Resta il fatto che negli ultimi due mesi spesso i rossoneri hanno dato l’impressione di essere una squadra scarica. Sta venendo meno l’entusiasmo e a livello tattico Pioli ha faticato a trovare delle variazioni per svoltare partite complicate come quelle contro Spezia, Udinese, Sampdoria e Lazio. Giocatori chiave nella prima parte di stagione come Theo Hernandez e Hakan Calhanoglu hanno perso un po’ di smalto (anche se contro il Benevento sono stati e decisivi e sono sembrati entrambi in crescita), e nelle recenti partite contro il Sassuolo e la Lazio la squadra ha cominciato a sentire il peso psicologico del traguardo che sta sfuggendo. La complicata gestione dei rinnovi e la questione Super Lega hanno probabilmente minato ulteriormente l’armonia di un gruppo che nella prima parte di stagione era stata la vera forza del Milan.
A questo punto, la sfida in casa della Juventus diventa decisiva, e i precedenti non sono incoraggianti: da quando i bianconeri giocano nello stadio nuovo (stagione 2011-2012), il Milan in campionato ha raccolto solo sconfitte a Torino.

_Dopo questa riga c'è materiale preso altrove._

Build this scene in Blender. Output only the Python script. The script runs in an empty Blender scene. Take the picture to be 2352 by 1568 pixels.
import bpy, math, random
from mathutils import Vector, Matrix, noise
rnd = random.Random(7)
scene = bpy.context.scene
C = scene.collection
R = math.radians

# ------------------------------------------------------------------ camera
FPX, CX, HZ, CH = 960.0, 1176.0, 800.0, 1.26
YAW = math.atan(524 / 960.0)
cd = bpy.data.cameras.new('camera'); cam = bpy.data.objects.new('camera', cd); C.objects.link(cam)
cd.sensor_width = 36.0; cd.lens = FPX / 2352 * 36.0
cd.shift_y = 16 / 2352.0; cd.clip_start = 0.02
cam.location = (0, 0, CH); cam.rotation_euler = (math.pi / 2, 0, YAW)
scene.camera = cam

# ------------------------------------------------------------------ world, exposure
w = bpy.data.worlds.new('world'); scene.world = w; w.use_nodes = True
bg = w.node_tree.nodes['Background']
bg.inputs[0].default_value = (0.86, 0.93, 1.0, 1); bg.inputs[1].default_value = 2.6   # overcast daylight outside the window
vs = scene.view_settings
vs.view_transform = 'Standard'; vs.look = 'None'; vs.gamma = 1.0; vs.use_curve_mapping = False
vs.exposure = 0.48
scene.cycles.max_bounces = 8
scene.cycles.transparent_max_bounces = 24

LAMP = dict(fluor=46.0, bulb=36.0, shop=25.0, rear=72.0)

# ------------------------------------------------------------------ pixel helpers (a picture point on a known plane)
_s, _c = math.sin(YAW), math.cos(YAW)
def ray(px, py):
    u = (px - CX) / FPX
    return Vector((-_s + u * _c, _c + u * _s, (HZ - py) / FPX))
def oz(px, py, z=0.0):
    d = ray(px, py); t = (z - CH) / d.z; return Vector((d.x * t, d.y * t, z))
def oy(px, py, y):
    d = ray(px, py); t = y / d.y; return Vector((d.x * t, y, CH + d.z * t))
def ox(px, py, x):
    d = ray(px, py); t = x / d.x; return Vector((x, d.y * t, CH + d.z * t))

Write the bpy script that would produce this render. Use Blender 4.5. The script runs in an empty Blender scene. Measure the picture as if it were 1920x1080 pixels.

Ora i rossoneri devono trovare il modo di fare punti contro la squadra di Pirlo e di giocare al meglio le rimanenti (e insidiose) partite contro Torino, Cagliari e Atalanta.
In un mondo legato per forza ai risultati, essere stati virtualmente in testa per un intero campionato a cavallo di due stagioni conta poco, se poi non si porta a casa l’obiettivo, e senza la qualificazione in Champions, viste le premesse, la stagione attuale andrebbe considerata come negativa, ma probabilmente non abbastanza da giustificare un cambio di guida tecnica. Tornare in Champions League, d’altro canto, sarebbe un altro step cruciale nella complicata strada per tornare grandi. Il Milan, in queste ultime quattro partite, si gioca tantissimo.